Begin Provided data

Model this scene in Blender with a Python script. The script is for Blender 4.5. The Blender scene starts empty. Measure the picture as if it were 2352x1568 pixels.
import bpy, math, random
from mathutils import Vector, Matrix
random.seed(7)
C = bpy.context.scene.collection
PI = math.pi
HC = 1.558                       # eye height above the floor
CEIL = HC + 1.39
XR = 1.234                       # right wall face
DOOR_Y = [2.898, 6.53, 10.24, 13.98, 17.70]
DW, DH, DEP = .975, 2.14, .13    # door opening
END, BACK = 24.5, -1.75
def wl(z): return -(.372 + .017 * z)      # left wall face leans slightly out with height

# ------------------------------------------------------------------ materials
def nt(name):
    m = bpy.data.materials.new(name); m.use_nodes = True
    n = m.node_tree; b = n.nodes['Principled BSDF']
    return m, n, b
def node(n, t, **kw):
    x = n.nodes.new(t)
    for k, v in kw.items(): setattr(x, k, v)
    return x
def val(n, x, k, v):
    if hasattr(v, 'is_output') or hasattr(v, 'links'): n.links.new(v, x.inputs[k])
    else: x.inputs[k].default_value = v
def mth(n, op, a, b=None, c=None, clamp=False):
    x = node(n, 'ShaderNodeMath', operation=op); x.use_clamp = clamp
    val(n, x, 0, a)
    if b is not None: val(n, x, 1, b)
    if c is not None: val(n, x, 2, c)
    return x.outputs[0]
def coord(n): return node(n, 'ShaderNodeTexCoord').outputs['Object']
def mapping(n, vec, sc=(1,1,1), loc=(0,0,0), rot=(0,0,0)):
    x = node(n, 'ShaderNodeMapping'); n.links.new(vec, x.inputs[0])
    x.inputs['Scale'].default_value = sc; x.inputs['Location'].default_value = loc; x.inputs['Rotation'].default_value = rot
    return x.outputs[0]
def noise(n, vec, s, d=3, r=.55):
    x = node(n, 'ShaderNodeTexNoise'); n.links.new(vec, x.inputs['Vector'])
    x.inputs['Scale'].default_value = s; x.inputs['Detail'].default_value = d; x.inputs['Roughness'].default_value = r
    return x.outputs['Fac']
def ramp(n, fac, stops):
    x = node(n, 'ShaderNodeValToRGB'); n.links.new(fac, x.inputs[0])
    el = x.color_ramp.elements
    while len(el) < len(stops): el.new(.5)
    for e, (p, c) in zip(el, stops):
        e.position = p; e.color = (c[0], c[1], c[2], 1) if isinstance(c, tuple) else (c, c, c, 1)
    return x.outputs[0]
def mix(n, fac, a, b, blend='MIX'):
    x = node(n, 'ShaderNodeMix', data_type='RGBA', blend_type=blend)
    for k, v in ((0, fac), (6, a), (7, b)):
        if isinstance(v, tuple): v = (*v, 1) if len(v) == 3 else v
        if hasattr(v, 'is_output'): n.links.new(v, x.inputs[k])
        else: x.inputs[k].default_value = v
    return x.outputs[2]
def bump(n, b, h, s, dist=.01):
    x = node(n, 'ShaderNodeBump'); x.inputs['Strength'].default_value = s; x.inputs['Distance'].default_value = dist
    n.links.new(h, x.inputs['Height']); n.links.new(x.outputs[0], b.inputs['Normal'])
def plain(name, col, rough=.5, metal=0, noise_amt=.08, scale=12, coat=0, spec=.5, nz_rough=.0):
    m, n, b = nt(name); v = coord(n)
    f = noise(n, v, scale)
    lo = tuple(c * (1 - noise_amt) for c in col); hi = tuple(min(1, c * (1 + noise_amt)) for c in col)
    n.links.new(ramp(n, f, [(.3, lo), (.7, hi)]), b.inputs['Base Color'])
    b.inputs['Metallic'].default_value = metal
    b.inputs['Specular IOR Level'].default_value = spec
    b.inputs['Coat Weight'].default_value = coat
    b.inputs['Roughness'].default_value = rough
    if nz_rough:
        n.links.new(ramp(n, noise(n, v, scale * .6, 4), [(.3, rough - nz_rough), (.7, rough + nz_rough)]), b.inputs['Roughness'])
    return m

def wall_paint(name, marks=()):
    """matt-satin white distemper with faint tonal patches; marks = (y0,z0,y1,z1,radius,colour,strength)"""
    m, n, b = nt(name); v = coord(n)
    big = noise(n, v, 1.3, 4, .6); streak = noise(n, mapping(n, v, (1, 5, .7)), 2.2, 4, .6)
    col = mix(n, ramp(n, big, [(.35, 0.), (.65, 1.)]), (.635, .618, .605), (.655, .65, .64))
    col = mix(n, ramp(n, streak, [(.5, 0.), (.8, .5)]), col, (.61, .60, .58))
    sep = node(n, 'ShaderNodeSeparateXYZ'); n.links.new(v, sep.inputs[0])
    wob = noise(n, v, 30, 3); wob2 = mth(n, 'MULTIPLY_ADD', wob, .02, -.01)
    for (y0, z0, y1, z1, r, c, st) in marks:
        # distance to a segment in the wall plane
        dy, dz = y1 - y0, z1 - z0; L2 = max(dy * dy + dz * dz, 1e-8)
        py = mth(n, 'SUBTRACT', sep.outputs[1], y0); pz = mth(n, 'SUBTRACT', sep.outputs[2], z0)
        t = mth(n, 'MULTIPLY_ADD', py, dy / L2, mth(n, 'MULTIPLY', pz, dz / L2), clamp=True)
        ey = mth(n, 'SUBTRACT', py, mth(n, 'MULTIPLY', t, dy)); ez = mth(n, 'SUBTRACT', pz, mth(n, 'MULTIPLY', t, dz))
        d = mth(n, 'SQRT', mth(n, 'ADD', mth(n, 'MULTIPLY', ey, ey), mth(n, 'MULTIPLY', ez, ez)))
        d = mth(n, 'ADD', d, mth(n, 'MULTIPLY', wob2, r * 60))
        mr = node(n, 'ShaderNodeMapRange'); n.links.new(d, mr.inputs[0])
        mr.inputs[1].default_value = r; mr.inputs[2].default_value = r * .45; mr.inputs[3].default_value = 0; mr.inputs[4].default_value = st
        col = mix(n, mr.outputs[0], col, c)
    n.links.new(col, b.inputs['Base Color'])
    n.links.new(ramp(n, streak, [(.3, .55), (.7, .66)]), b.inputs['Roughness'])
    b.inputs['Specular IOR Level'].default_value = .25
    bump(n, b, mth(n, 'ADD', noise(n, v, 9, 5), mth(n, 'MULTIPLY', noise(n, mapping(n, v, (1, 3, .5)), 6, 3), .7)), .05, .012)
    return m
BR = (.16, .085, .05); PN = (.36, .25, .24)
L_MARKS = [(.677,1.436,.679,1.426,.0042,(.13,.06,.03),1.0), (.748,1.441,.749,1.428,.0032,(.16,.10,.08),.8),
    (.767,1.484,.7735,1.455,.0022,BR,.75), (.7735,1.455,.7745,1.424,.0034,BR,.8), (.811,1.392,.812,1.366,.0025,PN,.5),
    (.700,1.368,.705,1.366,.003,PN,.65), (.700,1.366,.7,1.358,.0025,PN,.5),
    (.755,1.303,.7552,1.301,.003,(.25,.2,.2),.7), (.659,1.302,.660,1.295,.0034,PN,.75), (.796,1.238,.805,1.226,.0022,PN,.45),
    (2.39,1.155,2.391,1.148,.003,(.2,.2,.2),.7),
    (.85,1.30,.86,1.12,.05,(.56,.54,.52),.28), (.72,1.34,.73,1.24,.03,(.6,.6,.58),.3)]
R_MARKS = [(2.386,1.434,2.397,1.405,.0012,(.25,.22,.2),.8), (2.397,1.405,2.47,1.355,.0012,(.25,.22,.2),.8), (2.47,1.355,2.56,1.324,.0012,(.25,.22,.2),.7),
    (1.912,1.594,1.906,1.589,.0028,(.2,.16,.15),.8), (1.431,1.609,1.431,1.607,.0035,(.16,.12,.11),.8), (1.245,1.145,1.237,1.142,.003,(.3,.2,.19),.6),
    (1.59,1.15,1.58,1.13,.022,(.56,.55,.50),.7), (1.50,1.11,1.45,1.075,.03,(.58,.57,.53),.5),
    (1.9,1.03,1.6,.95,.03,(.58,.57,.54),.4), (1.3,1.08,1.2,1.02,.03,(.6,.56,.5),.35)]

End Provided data

• Goal: Reproduce verbatim only this range: the first line of the material through the line that contains "def wl(z): return", inclusive.

• Task result:
Model this scene in Blender with a Python script. The script is for Blender 4.5. The Blender scene starts empty. Measure the picture as if it were 2352x1568 pixels.
import bpy, math, random
from mathutils import Vector, Matrix
random.seed(7)
C = bpy.context.scene.collection
PI = math.pi
HC = 1.558                       # eye height above the floor
CEIL = HC + 1.39
XR = 1.234                       # right wall face
DOOR_Y = [2.898, 6.53, 10.24, 13.98, 17.70]
DW, DH, DEP = .975, 2.14, .13    # door opening
END, BACK = 24.5, -1.75
def wl(z): return -(.372 + .017 * z)      # left wall face leans slightly out with height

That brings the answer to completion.